Confirmed Class Action vs. Stec
By Kahn Swick & Foti
This is a Press Release edited by StorageNewsletter.com on November 10, 2009 at 5:31 pmKahn Swick & Foti, LLC (KSF), a law firm focused on securities class action litigation with offices in New Orleans and New York City, has filed a class action lawsuit against STEC, Inc. in the United States District Court for the Central District of California, on behalf of purchasers of the common stock of the Company between June 16, 2009 and November 3, 2009, inclusive. No class has yet been certified in this action.
STEC and certain of its officers and directors, and the Company’s underwriters are charged with including, or allowing the inclusion of, materially false and misleading statements in the Registration Statement and Prospectus issued in connection with its August 6, 2009 Secondary Offering, in violation of the Securities Act of 1933. Additionally, Defendants are charged with making a series of materially false and misleading statements related to the Company’s business and operations in violation of the Securities Exchange Act of 1934.
The Complaint charges that contrary to the positive statements made by Defendants during the Class Period, on November 3, 2009, Defendants revealed: STEC would come nowhere near achieving guidance previously sponsored and/or endorsed by Defendants; STEC’s largest customer, which accounted for at least 90% of its ZIOS solid state drives, had so much excess inventory from the second and third quarters of 2009 that it would be impossible for the Company to meet earnings expectations for 3Q09 or 4Q09; and it would probably be well into 2010 before EMC could work off the excess.

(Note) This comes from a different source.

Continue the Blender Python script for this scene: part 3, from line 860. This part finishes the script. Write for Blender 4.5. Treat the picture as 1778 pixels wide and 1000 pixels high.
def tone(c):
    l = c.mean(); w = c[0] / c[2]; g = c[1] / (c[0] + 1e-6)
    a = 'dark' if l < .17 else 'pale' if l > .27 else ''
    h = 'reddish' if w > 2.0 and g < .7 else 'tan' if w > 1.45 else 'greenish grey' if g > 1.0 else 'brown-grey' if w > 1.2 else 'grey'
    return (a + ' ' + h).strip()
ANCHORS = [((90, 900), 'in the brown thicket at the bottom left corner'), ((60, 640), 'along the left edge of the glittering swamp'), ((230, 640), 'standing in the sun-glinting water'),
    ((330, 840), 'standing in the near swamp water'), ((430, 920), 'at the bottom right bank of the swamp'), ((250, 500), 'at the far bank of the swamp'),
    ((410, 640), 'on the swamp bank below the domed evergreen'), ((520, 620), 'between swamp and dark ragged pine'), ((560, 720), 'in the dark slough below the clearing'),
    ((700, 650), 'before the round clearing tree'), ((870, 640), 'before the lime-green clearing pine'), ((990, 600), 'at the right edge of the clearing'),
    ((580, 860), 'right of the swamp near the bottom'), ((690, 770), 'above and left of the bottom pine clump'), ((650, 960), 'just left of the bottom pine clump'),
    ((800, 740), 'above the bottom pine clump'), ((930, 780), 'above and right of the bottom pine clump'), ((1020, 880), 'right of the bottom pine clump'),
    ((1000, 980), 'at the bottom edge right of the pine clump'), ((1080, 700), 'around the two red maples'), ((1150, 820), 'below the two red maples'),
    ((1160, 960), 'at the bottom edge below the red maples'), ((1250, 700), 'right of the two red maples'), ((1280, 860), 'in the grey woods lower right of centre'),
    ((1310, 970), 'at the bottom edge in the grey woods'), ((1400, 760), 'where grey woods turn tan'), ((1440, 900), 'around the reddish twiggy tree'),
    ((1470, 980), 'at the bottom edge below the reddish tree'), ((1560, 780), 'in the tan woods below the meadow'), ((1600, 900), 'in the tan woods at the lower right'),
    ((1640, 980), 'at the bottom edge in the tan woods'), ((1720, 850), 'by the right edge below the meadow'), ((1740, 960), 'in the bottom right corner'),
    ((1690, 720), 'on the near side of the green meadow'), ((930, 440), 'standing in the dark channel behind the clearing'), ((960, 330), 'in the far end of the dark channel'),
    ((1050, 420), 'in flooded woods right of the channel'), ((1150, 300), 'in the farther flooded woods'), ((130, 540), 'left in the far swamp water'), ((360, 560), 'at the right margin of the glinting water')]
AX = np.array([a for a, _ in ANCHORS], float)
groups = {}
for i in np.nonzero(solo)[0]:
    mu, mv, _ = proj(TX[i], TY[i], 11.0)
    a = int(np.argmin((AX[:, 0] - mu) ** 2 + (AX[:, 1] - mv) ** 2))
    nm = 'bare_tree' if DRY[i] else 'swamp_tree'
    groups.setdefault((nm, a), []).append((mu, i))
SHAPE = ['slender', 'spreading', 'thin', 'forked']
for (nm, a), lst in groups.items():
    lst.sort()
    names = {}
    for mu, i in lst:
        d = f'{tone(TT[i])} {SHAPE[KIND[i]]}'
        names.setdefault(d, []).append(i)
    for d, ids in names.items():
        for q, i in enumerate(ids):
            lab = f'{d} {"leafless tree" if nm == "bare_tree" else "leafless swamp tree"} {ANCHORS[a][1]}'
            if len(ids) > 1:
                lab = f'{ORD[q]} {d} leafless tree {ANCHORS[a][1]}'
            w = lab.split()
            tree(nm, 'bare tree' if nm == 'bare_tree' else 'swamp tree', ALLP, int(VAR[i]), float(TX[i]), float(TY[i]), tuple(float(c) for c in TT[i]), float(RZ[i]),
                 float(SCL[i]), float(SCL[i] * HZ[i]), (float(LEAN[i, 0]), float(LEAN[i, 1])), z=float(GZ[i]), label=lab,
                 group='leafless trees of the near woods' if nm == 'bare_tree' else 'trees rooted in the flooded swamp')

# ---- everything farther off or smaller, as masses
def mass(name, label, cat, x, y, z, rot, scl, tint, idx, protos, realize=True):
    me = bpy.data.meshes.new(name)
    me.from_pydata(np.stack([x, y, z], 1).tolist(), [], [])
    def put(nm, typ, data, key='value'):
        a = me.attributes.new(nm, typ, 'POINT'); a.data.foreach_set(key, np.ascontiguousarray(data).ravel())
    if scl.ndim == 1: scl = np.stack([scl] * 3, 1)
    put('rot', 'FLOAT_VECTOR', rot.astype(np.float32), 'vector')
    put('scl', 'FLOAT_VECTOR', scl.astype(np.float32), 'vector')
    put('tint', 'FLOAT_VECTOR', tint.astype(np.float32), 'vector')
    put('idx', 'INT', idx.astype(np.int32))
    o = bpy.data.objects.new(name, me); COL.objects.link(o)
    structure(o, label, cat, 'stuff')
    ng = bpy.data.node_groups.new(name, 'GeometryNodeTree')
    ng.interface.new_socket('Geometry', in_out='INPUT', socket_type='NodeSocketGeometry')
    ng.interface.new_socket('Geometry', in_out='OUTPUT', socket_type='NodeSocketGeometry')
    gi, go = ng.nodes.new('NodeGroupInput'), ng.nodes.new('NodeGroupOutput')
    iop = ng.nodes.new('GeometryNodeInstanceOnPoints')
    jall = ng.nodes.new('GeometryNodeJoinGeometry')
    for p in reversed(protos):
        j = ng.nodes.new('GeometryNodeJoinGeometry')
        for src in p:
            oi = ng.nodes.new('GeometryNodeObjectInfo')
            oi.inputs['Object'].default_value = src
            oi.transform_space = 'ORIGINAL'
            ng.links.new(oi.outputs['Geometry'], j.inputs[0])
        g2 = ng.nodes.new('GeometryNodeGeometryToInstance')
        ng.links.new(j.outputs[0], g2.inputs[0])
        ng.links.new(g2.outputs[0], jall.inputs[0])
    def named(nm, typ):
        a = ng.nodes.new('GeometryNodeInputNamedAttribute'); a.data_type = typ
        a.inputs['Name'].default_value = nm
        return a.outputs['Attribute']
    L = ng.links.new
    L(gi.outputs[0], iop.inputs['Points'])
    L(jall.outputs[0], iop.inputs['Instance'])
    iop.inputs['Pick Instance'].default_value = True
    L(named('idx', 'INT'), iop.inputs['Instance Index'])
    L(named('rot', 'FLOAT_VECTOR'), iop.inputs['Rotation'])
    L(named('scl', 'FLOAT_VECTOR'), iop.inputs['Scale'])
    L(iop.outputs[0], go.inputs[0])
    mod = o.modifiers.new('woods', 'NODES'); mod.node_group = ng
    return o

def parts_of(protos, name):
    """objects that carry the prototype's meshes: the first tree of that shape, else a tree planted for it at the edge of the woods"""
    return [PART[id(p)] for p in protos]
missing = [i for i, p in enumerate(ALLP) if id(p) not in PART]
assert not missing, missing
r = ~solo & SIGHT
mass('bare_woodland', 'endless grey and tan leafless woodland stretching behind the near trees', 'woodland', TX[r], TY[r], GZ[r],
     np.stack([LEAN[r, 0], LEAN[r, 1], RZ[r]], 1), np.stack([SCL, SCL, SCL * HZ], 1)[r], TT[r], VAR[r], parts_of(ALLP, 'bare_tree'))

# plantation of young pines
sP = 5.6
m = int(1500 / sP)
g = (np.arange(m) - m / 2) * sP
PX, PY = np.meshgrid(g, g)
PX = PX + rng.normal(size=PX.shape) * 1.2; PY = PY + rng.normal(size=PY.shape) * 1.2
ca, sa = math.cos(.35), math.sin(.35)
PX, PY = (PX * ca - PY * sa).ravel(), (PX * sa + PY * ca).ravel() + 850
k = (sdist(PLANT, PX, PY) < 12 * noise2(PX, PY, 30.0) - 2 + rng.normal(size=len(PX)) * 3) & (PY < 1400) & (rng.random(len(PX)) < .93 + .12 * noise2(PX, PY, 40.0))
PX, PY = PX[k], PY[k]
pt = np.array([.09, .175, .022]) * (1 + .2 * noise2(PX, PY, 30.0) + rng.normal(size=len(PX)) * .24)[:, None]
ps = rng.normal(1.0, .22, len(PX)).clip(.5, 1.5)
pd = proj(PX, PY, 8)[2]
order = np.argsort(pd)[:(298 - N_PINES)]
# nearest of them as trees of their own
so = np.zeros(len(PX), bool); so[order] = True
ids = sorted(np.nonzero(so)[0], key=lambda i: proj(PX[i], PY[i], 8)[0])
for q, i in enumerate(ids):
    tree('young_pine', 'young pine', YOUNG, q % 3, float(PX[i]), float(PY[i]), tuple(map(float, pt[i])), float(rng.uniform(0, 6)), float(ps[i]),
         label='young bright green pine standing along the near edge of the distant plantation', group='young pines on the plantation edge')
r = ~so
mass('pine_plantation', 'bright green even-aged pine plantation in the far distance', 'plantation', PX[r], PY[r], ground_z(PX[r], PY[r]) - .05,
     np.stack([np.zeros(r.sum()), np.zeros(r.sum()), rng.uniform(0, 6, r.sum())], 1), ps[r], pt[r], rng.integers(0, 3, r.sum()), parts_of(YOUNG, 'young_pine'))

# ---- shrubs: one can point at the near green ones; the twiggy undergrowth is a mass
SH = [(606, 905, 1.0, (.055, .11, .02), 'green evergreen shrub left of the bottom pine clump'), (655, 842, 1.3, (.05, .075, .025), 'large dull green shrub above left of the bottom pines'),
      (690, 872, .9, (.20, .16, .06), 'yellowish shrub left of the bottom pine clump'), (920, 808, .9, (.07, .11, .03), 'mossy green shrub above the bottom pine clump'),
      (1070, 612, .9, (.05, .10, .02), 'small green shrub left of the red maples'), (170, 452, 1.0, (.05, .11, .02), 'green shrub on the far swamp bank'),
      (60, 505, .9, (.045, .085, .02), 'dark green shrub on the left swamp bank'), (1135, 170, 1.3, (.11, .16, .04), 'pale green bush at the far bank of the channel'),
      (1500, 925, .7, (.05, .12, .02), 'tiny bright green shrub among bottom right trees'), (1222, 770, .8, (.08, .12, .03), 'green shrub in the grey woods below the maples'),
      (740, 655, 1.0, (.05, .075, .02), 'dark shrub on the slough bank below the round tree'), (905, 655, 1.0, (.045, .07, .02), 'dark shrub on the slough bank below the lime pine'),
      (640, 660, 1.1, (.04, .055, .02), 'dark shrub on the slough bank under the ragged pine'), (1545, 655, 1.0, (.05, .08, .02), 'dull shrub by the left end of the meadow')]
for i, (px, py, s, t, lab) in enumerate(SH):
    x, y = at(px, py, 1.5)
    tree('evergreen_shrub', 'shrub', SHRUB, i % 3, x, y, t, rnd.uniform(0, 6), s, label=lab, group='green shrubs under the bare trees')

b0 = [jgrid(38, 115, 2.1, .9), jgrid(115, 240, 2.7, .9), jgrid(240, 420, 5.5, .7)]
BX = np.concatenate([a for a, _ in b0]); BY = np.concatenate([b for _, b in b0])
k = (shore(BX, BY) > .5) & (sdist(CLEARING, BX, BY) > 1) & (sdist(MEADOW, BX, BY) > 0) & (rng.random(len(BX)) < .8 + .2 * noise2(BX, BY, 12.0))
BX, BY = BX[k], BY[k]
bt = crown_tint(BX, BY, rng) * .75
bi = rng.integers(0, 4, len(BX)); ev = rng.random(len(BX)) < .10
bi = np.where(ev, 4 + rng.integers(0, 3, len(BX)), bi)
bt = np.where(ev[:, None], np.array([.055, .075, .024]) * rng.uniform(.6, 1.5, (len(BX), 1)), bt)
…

As a direct result of Defendants’ disclosures, the following day, on November 4, 2009, STEC’s stock price collapsed over 30% to close at just above $14.00 per share – a Class Period trading low – on huge volume of almost 32 million shares, many times the average daily trading volume of STEC’s stock. Shareholders who purchased at the Class Period high suffered losses of as much as $28.00 per share, while Company insiders were selling over $320 million of their privately-held shares.